Ex Parte Reexamination 

Ex Parte Reexamination allows any person (the patent owner, a competitor, or another interested party) to request reexamination of an issued patent at any time during the enforceability of the patent. The issues for consideration are limited to questions of novelty and obviousness, and the documents for consideration are limited to patents and printed publications. If the USPTO determines that the standard of “a substantial new question of patentability” is met, the patent will re-enter examination through the Central Reexamination Unit (CRU). The process is handled by an examiner in much the same manner as the initial examination process, and so the patent owner and the USPTO are the only parties involved (even if the Reexamination is requested by a third party). The USPTO filing fee is about $12,000 (for any entity not entitled to discounted fees).

Reissue

Reissue proceedings are utilized when an issued patent, through error, is considered to be “wholly or partly inoperative or invalid.” Errors include issues such as claiming too much or too little, a defective specification, or a defective priority claim.

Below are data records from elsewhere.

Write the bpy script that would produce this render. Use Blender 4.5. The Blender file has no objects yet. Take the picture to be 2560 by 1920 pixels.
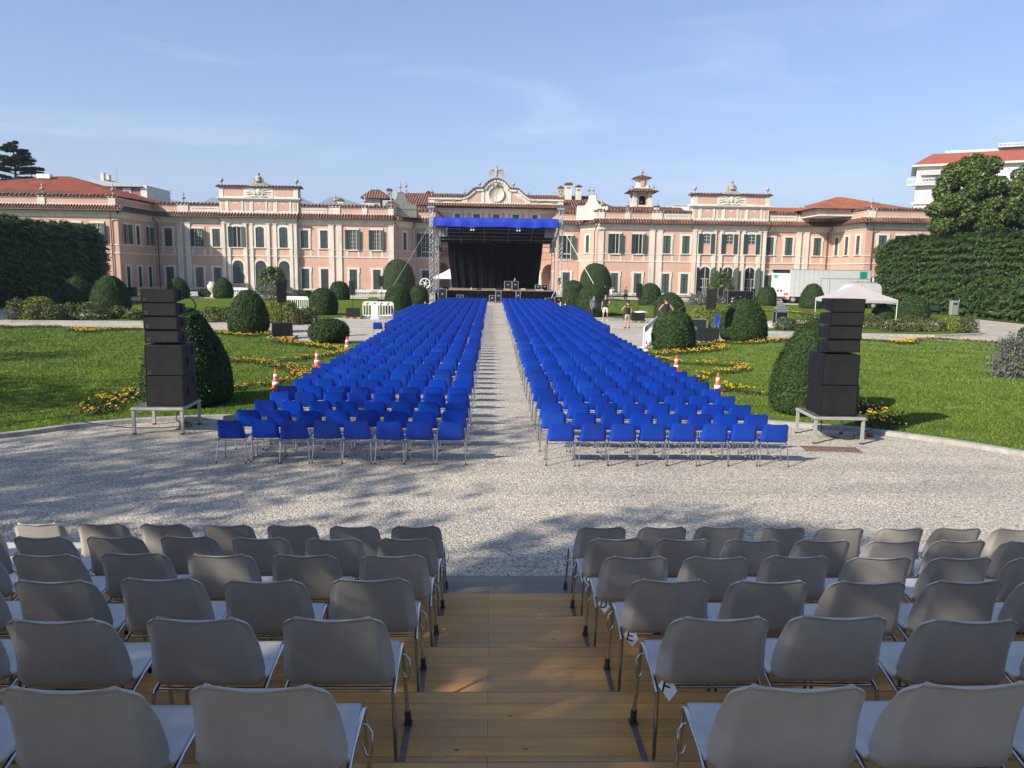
import bpy, math, random
import numpy as np
from mathutils import Matrix, Vector
random.seed(7)
rng = np.random.default_rng(11)
R = math.radians
scene = bpy.context.scene
COL = scene.collection

# ------------------------------------------------------------------ camera
CAM_H = 3.46
FPX = 1923.0                      # focal length in pixels of the 2560 px wide photograph
CAM_M = (Matrix.Rotation(-R(1.5908), 3, 'Z') @ Matrix.Rotation(math.pi/2 - R(8.438), 3, 'X') @ Matrix.Rotation(R(0.8), 3, 'Z'))
cam = bpy.data.cameras.new('camera')
cam.sensor_width = 36.0
cam.lens = 36.0*FPX/2560.0
cam.clip_start = 0.05
cam.clip_end = 20000
camo = bpy.data.objects.new('camera', cam)
COL.objects.link(camo)
camo.matrix_world = Matrix.Translation((0, 0, CAM_H)) @ CAM_M.to_4x4()
scene.camera = camo

# ------------------------------------------------------------------ light
SUN_EL, SUN_A = R(32.0), R(37.0)          # elevation; heading of the light in plan, from +X towards +Y
world = bpy.data.worlds.new('World')
scene.world = world
world.use_nodes = True
wn, wl = world.node_tree.nodes, world.node_tree.links
bg = wn['Background']
sky = wn.new('ShaderNodeTexSky')
sky.sky_type = 'NISHITA'
sky.sun_disc = False
sky.sun_elevation = SUN_EL
lx, ly = -math.cos(SUN_A), -math.sin(SUN_A)        # where the sun stands
sky.sun_rotation = math.atan2(lx, ly)
sky.air_density = 0.9
sky.dust_density = 1.5
sky.ozone_density = 5.5
sky.altitude = 300
# thin high cloud wisps
tc = wn.new('ShaderNodeTexCoord')
mp = wn.new('ShaderNodeMapping'); mp.inputs['Scale'].default_value = (1.5, 1.5, 7.5); mp.inputs['Rotation'].default_value = (0.0, 0.12, 0.35)
nz = wn.new('ShaderNodeTexNoise'); nz.inputs['Scale'].default_value = 2.1; nz.inputs['Detail'].default_value = 9; nz.inputs['Roughness'].default_value = 0.58; nz.inputs['Distortion'].default_value = 0.6
rp = wn.new('ShaderNodeValToRGB'); rp.color_ramp.elements[0].position = 0.51; rp.color_ramp.elements[1].position = 0.80
sep = wn.new('ShaderNodeSeparateXYZ')
hr = wn.new('ShaderNodeMapRange'); hr.inputs['From Min'].default_value = 0.46; hr.inputs['From Max'].default_value = 0.12; hr.inputs['To Min'].default_value = 0.03; hr.inputs['To Max'].default_value = 0.42
mu = wn.new('ShaderNodeMath'); mu.operation = 'MULTIPLY'
mix = wn.new('ShaderNodeMix'); mix.data_type = 'RGBA'; mix.inputs['B'].default_value = (6.2, 6.6, 7.4, 1)
wl.new(tc.outputs['Generated'], mp.inputs['Vector']); wl.new(mp.outputs[0], nz.inputs['Vector'])
wl.new(nz.outputs[0], rp.inputs[0]); wl.new(tc.outputs['Generated'], sep.inputs[0]); wl.new(sep.outputs['Z'], hr.inputs[0])
wl.new(rp.outputs[0], mu.inputs[0]); wl.new(hr.outputs[0], mu.inputs[1]); wl.new(mu.outputs[0], mix.inputs['Factor'])
wl.new(sky.outputs[0], mix.inputs['A']); wl.new(mix.outputs['Result'], bg.inputs['Color'])
bg.inputs['Strength'].default_value = 0.099

sun = bpy.data.lights.new('sun', 'SUN')
sun.energy = 4.3
sun.angle = R(0.55)
sun.color = (1.0, 0.90, 0.76)
suno = bpy.data.objects.new('sun', sun)
COL.objects.link(suno)
sd = Vector((math.cos(SUN_EL)*math.cos(SUN_A), math.cos(SUN_EL)*math.sin(SUN_A), -math.sin(SUN_EL)))
suno.rotation_euler = sd.to_track_quat('-Z', 'Y').to_euler()
scene.view_settings.view_transform = 'Standard'
scene.view_settings.look = 'None'
scene.view_settings.exposure = 0.93
scene.view_settings.gamma = 1.0
scene.render.engine = 'CYCLES'
scene.cycles.use_denoising = True
scene.cycles.max_bounces = 6
scene.cycles.diffuse_bounces = 3
scene.cycles.glossy_bounces = 2
scene.cycles.transmission_bounces = 2
scene.cycles.transparent_max_bounces = 4
scene.cycles.caustics_reflective = False
scene.cycles.caustics_refractive = False

# ------------------------------------------------------------------ measuring helpers: photograph pixel -> point of the place
def _ray(px, py):
    return CAM_M @ Vector(((px-1280)/FPX, -(py-960)/FPX, -1))
def G(px, py, z=0.0):
    d = _ray(px, py); t = (z-CAM_H)/d.z
    return (d.x*t, d.y*t)
def WY(px, py, Y):
    d = _ray(px, py); t = Y/d.y
    return (d.x*t, CAM_H+d.z*t)
def PX(x, y, z):
    q = CAM_M.transposed() @ Vector((x, y, z-CAM_H))
    if q.z > -0.05: return (1e6, 1e6)
    return (1280+FPX*q.x/-q.z, 960-FPX*q.y/-q.z)

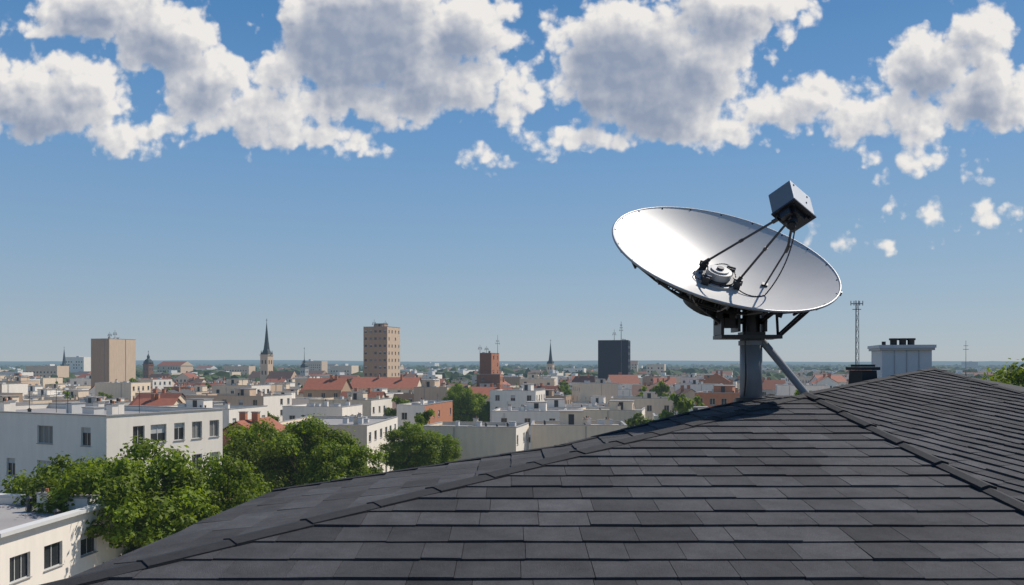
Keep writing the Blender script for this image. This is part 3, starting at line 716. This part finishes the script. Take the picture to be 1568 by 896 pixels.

This proceeding is available only to the patent owner, and must be accompanied by a special Declaration identifying at least one error upon which the patent owner is relying. This is the only procedure available by which the claim scope can be broadened, but any such broadening reissue application must be filed within 2 years of the issue date for the patent (and is also subject to other limitations such as no recapture of subject matter surrendered during initial prosecution). The patent owner must also agree to “surrender” the original patent, and so any patent emerging from a reissue procedure will be assigned a new “RE__” series number. The USPTO filing fee is about $3,000 (for any entity not entitled to discounted fees).